Records from a collection

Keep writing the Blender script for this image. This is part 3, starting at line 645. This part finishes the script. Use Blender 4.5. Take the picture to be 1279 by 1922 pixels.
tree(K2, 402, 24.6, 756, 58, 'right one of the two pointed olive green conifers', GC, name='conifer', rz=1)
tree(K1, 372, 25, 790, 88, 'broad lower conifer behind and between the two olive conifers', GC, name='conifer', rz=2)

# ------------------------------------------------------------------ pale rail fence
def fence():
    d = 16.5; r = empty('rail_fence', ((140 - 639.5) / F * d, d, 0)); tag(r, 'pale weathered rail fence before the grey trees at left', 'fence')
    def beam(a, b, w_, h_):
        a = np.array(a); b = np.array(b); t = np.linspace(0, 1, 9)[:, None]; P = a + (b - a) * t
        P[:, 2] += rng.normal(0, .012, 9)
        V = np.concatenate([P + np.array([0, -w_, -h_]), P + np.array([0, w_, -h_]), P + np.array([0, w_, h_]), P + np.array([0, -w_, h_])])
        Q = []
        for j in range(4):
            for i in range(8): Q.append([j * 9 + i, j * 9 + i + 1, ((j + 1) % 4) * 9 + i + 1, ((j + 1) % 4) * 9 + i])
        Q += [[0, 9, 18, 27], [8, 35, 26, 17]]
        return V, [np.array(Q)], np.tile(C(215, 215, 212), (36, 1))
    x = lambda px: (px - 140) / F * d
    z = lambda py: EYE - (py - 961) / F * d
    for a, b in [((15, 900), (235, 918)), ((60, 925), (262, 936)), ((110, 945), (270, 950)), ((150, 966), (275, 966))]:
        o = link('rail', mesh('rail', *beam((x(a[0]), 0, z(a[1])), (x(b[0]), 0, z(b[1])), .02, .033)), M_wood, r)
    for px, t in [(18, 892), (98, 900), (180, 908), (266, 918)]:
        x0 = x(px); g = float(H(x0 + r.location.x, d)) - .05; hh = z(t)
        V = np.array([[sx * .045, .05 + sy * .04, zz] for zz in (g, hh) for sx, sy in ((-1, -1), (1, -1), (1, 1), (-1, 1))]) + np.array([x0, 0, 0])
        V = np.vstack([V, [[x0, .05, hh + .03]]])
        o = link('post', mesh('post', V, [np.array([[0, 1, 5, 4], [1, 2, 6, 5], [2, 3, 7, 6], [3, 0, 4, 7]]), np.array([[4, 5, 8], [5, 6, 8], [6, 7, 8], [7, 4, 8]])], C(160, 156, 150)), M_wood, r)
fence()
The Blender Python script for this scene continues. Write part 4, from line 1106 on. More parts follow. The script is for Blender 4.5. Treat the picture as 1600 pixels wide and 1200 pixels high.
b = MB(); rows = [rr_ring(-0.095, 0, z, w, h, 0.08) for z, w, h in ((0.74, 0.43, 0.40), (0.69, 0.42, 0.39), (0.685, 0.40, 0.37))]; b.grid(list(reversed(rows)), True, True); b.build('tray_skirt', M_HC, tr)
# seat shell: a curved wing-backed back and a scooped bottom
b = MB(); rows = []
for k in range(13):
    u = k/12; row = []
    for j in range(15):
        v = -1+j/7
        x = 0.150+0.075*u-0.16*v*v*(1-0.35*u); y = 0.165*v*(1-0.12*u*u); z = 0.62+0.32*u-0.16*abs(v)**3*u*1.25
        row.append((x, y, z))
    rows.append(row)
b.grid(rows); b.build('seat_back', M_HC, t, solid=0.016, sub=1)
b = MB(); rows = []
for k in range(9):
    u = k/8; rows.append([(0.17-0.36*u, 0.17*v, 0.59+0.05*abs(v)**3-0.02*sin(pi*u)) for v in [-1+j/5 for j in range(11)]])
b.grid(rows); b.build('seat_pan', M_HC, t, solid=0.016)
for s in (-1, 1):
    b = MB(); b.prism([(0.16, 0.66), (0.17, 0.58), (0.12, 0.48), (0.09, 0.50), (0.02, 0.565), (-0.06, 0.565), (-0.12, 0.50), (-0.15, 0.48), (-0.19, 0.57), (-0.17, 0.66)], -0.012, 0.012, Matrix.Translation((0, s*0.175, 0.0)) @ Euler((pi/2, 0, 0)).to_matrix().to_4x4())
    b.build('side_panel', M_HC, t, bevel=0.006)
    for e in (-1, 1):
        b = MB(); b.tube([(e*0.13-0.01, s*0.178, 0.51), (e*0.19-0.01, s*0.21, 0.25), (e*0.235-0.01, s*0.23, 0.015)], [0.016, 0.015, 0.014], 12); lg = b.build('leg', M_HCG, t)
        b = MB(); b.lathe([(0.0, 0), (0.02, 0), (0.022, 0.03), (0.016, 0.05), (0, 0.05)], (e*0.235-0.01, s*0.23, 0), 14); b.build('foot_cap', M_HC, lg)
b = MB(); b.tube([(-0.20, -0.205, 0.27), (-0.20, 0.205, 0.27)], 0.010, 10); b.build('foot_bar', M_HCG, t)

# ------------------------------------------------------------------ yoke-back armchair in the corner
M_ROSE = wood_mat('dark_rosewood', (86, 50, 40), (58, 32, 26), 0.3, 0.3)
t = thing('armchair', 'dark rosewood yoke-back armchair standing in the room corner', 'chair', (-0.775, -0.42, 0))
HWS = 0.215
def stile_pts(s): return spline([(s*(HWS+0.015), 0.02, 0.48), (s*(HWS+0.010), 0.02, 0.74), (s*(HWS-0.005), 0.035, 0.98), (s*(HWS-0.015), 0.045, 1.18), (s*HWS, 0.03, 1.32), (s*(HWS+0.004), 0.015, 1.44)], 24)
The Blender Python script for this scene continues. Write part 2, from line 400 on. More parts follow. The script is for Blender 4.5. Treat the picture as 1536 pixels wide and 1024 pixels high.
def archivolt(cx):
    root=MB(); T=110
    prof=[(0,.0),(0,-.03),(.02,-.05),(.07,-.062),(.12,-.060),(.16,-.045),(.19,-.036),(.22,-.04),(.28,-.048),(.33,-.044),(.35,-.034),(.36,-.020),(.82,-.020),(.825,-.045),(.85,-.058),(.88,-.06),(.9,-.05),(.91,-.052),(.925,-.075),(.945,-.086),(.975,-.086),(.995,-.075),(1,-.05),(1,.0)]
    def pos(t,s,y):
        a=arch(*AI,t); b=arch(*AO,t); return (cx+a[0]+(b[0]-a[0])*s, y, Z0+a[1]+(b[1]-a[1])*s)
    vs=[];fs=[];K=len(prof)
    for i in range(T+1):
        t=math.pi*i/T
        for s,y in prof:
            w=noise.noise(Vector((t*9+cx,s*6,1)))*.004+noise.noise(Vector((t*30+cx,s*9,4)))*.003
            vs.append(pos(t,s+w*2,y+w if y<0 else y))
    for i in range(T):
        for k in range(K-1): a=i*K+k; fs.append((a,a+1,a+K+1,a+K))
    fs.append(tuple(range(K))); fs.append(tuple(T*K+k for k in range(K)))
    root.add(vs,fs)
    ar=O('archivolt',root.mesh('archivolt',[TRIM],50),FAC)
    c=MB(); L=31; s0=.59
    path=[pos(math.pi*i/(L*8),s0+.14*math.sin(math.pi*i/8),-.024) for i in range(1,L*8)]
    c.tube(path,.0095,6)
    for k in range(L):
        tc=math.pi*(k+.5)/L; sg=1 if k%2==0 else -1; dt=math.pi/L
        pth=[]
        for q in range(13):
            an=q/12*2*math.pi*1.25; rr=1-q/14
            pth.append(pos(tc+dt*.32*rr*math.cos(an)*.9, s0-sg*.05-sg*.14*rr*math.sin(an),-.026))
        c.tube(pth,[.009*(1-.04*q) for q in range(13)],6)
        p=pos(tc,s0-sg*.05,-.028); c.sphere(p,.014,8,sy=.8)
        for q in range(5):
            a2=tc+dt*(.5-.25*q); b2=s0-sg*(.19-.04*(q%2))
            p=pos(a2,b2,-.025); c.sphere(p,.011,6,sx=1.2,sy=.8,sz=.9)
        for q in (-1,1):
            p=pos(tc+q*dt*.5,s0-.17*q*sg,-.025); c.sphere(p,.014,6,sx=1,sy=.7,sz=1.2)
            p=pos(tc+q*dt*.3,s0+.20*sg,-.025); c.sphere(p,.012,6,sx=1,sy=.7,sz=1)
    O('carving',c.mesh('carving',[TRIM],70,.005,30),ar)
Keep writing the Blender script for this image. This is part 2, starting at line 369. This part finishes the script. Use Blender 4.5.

> [Description of the task]: Starting at the first line of the entries above, please extract each line up to and including the line with "tree(K1, 372, 25, 790, 88, 'broad", unchanged, and add nothing.

> [Written response]:
Keep writing the Blender script for this image. This is part 3, starting at line 645. This part finishes the script. Use Blender 4.5. Take the picture to be 1279 by 1922 pixels.
tree(K2, 402, 24.6, 756, 58, 'right one of the two pointed olive green conifers', GC, name='conifer', rz=1)
tree(K1, 372, 25, 790, 88, 'broad lower conifer behind and between the two olive conifers', GC, name='conifer', rz=2)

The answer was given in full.